Print exactly the lines from the first one down to the line that contains "tq(c, kw, z0_, sill, -dp, -dp, 1);", both included, and skip the pictures.

*Data segment*.

• • • • •

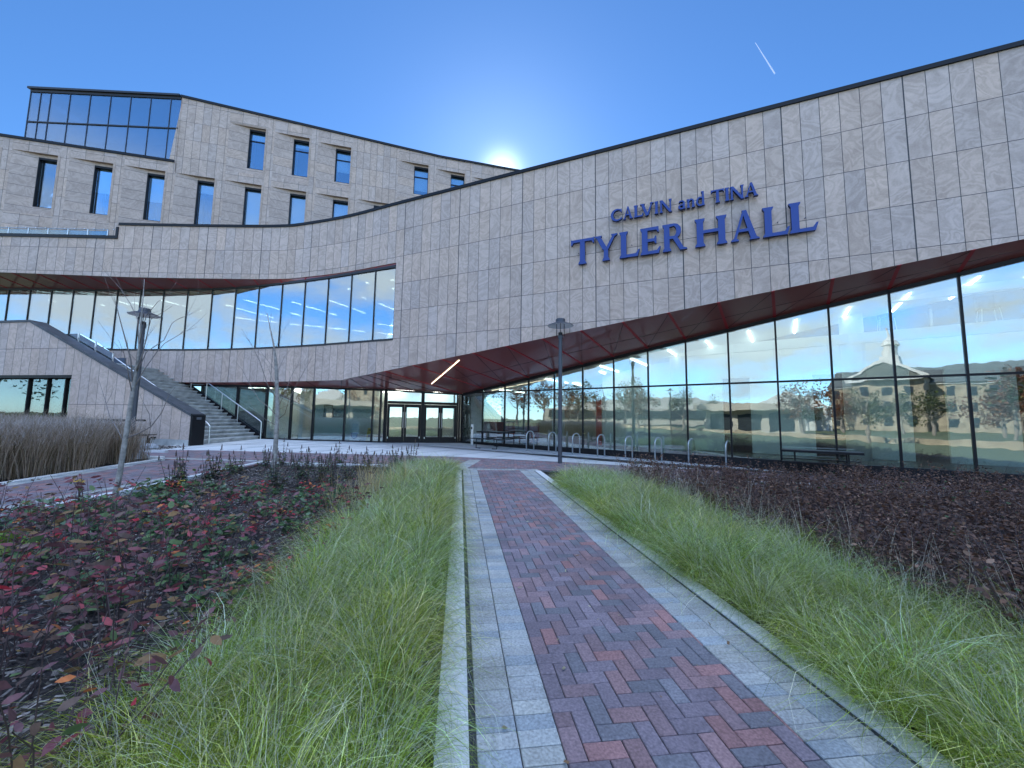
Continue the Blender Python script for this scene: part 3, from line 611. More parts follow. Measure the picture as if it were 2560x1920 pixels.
lettering('smaller blue letters CALVIN and TINA above the larger line on the stone front', [(c, sx(a, 520), sx(b, 520), 8.515, h) for c, a, b, h in
    (('C', 490, 572, .43), ('A', 578, 650, .43), ('L', 655, 726, .43), ('V', 703, 802, .43), ('I', 806, 832, .43), ('N', 842, 932, .43), ('a', 976, 1030, .43), ('n', 1036, 1100, .43), ('d', 1106, 1170, .43), ('T', 1214, 1310, .43), ('I', 1316, 1346, .43), ('N', 1352, 1455, .43), ('A', 1457, 1557, .43))])
# ================================================================ TOWER BLOCK BEHIND
T = Line((-27.1, 21.9), (math.sin(R(75.7)), math.cos(R(75.7))))
def TTOP(k): return 22.13-.058*(min(k, 22)-5.5) if k > 5.5 else 17.65
tow = thing('tower_block', 'upper stone block with deep set windows and a glass corner room, behind the curved roofline', 'building', (*T.at(12), 11))
BX = [-4.14+2.71*j for j in range(-1, 14)]
uppers = [9.41, 12.12, 14.83, 20.25, 22.96, 25.67]
mb = MB(); RM = [S_TOW, S_TOWH, S_TOWB, S_BIG]
def tq(k0_, k1_, z0_, z1_, o0=0, o1=None, mi=0, z1b=None):
    o1 = o0 if o1 is None else o1; z1b = z1_ if z1b is None else z1b
    a, b = T.at(k0_, o0), T.at(k1_, o1); mb.face([(*a, z0_), (*b, z0_), (*b, z1b), (*a, z1_)], mi, [(k0_, z0_), (k1_, z0_), (k1_, z1b), (k0_, z1_)])
def bay(c, z0_, z1_, sill, head):
    kl, kr, kw = c-1.13, c+1.15, c+1.03; dp = .18
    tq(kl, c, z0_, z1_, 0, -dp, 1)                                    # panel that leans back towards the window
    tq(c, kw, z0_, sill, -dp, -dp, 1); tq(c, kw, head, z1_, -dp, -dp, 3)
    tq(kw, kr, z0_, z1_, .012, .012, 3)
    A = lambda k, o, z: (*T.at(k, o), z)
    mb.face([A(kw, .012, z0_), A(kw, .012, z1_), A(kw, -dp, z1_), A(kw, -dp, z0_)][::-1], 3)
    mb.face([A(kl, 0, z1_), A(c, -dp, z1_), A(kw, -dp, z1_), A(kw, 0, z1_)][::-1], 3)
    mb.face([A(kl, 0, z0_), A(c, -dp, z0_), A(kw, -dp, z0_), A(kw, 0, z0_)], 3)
holes = [(c, 13.15, 16.96, 13.68, 16.78) for c in BX]+[(c, 17.62, 21.05-.06*max(0, c-9.4), 18.1, 20.9-.058*max(0, c-9.4)) for c in uppers]
for h in holes: bay(*h)
zb = 10.5
kprev = BX[0]-2.2
for c in BX:
    kl, kr = c-1.13, c+1.15; up = any(abs(c-u) < .05 for u in uppers)
    tq(kprev, kl, zb, 17.62 if kl <= 5.6 else 16.96)
    tq(kl, kr, zb, 13.15, mi=2)
    if kl > 5.5:
        tq(kprev if kprev > 5.4 else 5.5, kl, 16.96, TTOP(kprev if kprev > 5.5 else 5.51), z1b=TTOP(kl))
        if up:
            u = [h for h in holes if abs(h[0]-c) < .05 and h[1] > 17][0]
            tq(kl, kr, 16.96, 17.62, mi=2); tq(kl, kr, u[2], TTOP(kl), mi=2, z1b=TTOP(kr))
        else: tq(kl, kr, 16.96, TTOP(kl), z1b=TTOP(kr))
    else: tq(kl, kr, 16.96, 17.62, mi=2)
    if kl <= 5.5 < kr+.5:
        tq(5.55, kr+.0, 17.62, TTOP(5.6), z1b=TTOP(kr))
    kprev = kr
tq(kprev, 36, zb, TTOP(36))
# back volume, roofs and sides
def tb(pts, z0_, z1_):
    P = [tuple(T.at(k, -o)) for k, o in pts]; mb.hexa([(*p, z0_) for p in P], [(*p, z1_) for p in P], 3)
tb([(5.6, 1.6), (36, 1.6), (36, 14), (5.6, 14)], 10.4, 21.0); tb([(-8, 3.4), (5.5, 3.4), (5.5, 14), (-8, 14)], 10.4, 17.5)
tb([(5.52, .02), (36, .02), (36, 1.59), (5.52, 1.59)], 20.98, 21.1); tb([(-8, .02), (5.45, .02), (5.45, 3.3), (-8, 3.3)], 17.2, 17.45)
tb([(5.52, .26), (5.6, .26), (5.6, 1.5), (5.52, 1.5)], 17.3, 21.0)
mb.build('wall', RM, tow)
mb = MB()
rows = [(5.45, TTOP(5.51)-.0, TTOP(5.51)+.16)]+[(k, TTOP(k)-.0, TTOP(k)+.16) for k in np.linspace(6, 36, 14)]
strip(mb, T, rows, .4, f0=.06); mb.build('coping', BLACK, tow)
mb = MB(); strip(mb, T, [(k, 17.622, 17.78) for k in np.linspace(-8, 5.44, 5)], .4, f0=.06); mb.build('coping', BLACK, tow)
PENT = Line((-31.1, 22.85), (T.at(5.5)[0]+31.1, T.at(5.5)[1]-22.85)); PL = float(np.linalg.norm(T.at(5.5)-PENT.p))
BLINDM = plain('pale_roller_blind', (.66, .72, .74), .8); ROOM = plain('dim_office', (.10, .12, .15), .8)
for j, (c, z0_, z1_, sill, head) in enumerate(holes):
    hd = math.atan2(T.d[1], T.d[0]); kw = c+1.03
    m_ = MB(); m_.box((*T.at(c+.02, -.29), (sill+head)/2), (.04, .21, head-sill-.004), hd); m_.box((*T.at(c+.535, -.30), head-.06), (.98, .22, .12), hd); m_.box((*T.at(c+.535, -.30), sill+.02), (.98, .2, .04), hd)
    m_.box((*T.at(kw-.014, -.30), (sill+head)/2), (.026, .2, head-sill-.01), hd)
    if z0_ > 17: m_.box((*T.at(c+.535, -.37), head-.72), (.98, .06, .06), hd)
    fr = m_.build('window', BLACK, tow)
    m_ = MB(); m_.box((*T.at(c+.53, -.38), (sill+.04+head-.14)/2), (.96, .014, head-sill-.18), hd); m_.build('pane', GLASST, fr)
    f = (.35, .12, .62, .50, .55, .2, .95, .7, .8, .5, .4, .5, .6, .3, .5)[j] if j < 15 else (.16, .12, .62, .8, .3, .5)[j-15]
    if f > .1:
        m_ = MB(); hh = (head-sill-.2)*f; m_.box((*T.at(c+.53, -.46), head-.15-hh/2), (.96, .02, hh), hd); m_.build('blind', BLINDM, fr)
    m_ = MB(); m_.box((*T.at(c+.53, -1.25), (sill+head)/2), (1.04, .03, head-sill), hd); m_.box((*T.at(c+.7, -1.1), sill+.25), (.4, .2, .45), hd); m_.build('room_back', ROOM, fr)
# glass corner room
px_m = [x/3.16 for x in (375, 530, 692, 855, 1015, 1175, 1335)]; pk = [0.0, PENT.hit(295/3.16, 300)[0]]+[PENT.hit(x, 300)[0] for x in px_m]+[PL-.02]
hd = math.atan2(PENT.d[1], PENT.d[0])
for i in range(len(pk)-1):
    a, b = pk[i], pk[i+1]
    for z0_, z1_ in ((17.5, 19.93), (20.01, 22.0)):
        m_ = MB(); m_.box((*PENT.at((a+b)/2, -.03), (z0_+z1_)/2), (b-a-.05, .015, z1_-z0_), hd); m_.build('corner_pane', GLASSP, tow)
    m_ = MB(); m_.box((*PENT.at(a, -.02), 19.75), (.032, .06, 4.5), hd); m_.build('corner_mullion', SLATEM, tow)
mb = MB(); mb.beam((*PENT.at(0, -.02), 19.97), (*PENT.at(PL-.05, -.02), 19.97), .1, .07); mb.beam((*PENT.at(0.0, -.02), 22.08), (*PENT.at(PL-.05, -.02), 22.08), .1, .16)
P4 = [PENT.at(-.12, .12), PENT.at(PL-.1, .12), PENT.at(PL, -6), PENT.at(1.5, -6)]; mb.hexa([(*p, 22.17) for p in P4], [(*p, 22.3) for p in P4])
a = PENT.hit(540/3.16, 355); mb.beam((*PENT.at(a[0], .01), 18.35), (*PENT.at(a[0]+.75, .01), 18.35), .08, .06); mb.beam((*PENT.at(a[0], .01), 17.8), (*PENT.at(a[0], .01), 18.34), .08, .06, (1, 0, 0)); mb.beam((*PENT.at(a[0]+.75, .01), 17.8), (*PENT.at(a[0]+.75, .01), 18.34), .08, .06, (1, 0, 0))
mb.build('corner_frame', DARK, tow)
mb = MB()
for i in range(2, len(pk)-1): mb.box((*PENT.at((pk[i]+pk[i+1])/2, -.16), 19.42), (pk[i+1]-pk[i]-.08, .02, 1.02), hd)
mb.build('corner_blind', BLINDM, tow)
m_ = MB(); P4 = [PENT.at(.3, -2.6), PENT.at(PL-.1, -2.6), PENT.at(PL-.1, -2.7), PENT.at(.3, -2.7)]; m_.hexa([(*p, 17.4) for p in P4], [(*p, 22.1) for p in P4])
m_.build('corner_room_back', ROOM, tow)
m_ = MB(); pa = PENT.at(0, 0); pb = PENT.at(.6, -4.5); m_.beam((*pa, 19.7), (*pb, 19.7), .02, 4.4); m_.build('corner_pane', GLASSP, tow)
m_ = MB(); m_.tube([(*PENT.at(PL-1.0, -.7), 17.5), (*PENT.at(PL-1.0, -.7), 22)], .22, 16); m_.build('column', WHITEP, tow, smooth=True)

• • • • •

*Written reply*.
Continue the Blender Python script for this scene: part 3, from line 611. More parts follow. Measure the picture as if it were 2560x1920 pixels.
lettering('smaller blue letters CALVIN and TINA above the larger line on the stone front', [(c, sx(a, 520), sx(b, 520), 8.515, h) for c, a, b, h in
    (('C', 490, 572, .43), ('A', 578, 650, .43), ('L', 655, 726, .43), ('V', 703, 802, .43), ('I', 806, 832, .43), ('N', 842, 932, .43), ('a', 976, 1030, .43), ('n', 1036, 1100, .43), ('d', 1106, 1170, .43), ('T', 1214, 1310, .43), ('I', 1316, 1346, .43), ('N', 1352, 1455, .43), ('A', 1457, 1557, .43))])
# ================================================================ TOWER BLOCK BEHIND
T = Line((-27.1, 21.9), (math.sin(R(75.7)), math.cos(R(75.7))))
def TTOP(k): return 22.13-.058*(min(k, 22)-5.5) if k > 5.5 else 17.65
tow = thing('tower_block', 'upper stone block with deep set windows and a glass corner room, behind the curved roofline', 'building', (*T.at(12), 11))
BX = [-4.14+2.71*j for j in range(-1, 14)]
uppers = [9.41, 12.12, 14.83, 20.25, 22.96, 25.67]
mb = MB(); RM = [S_TOW, S_TOWH, S_TOWB, S_BIG]
def tq(k0_, k1_, z0_, z1_, o0=0, o1=None, mi=0, z1b=None):
    o1 = o0 if o1 is None else o1; z1b = z1_ if z1b is None else z1b
    a, b = T.at(k0_, o0), T.at(k1_, o1); mb.face([(*a, z0_), (*b, z0_), (*b, z1b), (*a, z1_)], mi, [(k0_, z0_), (k1_, z0_), (k1_, z1b), (k0_, z1_)])
def bay(c, z0_, z1_, sill, head):
    kl, kr, kw = c-1.13, c+1.15, c+1.03; dp = .18
    tq(kl, c, z0_, z1_, 0, -dp, 1)                                    # panel that leans back towards the window
    tq(c, kw, z0_, sill, -dp, -dp, 1); tq(c, kw, head, z1_, -dp, -dp, 3)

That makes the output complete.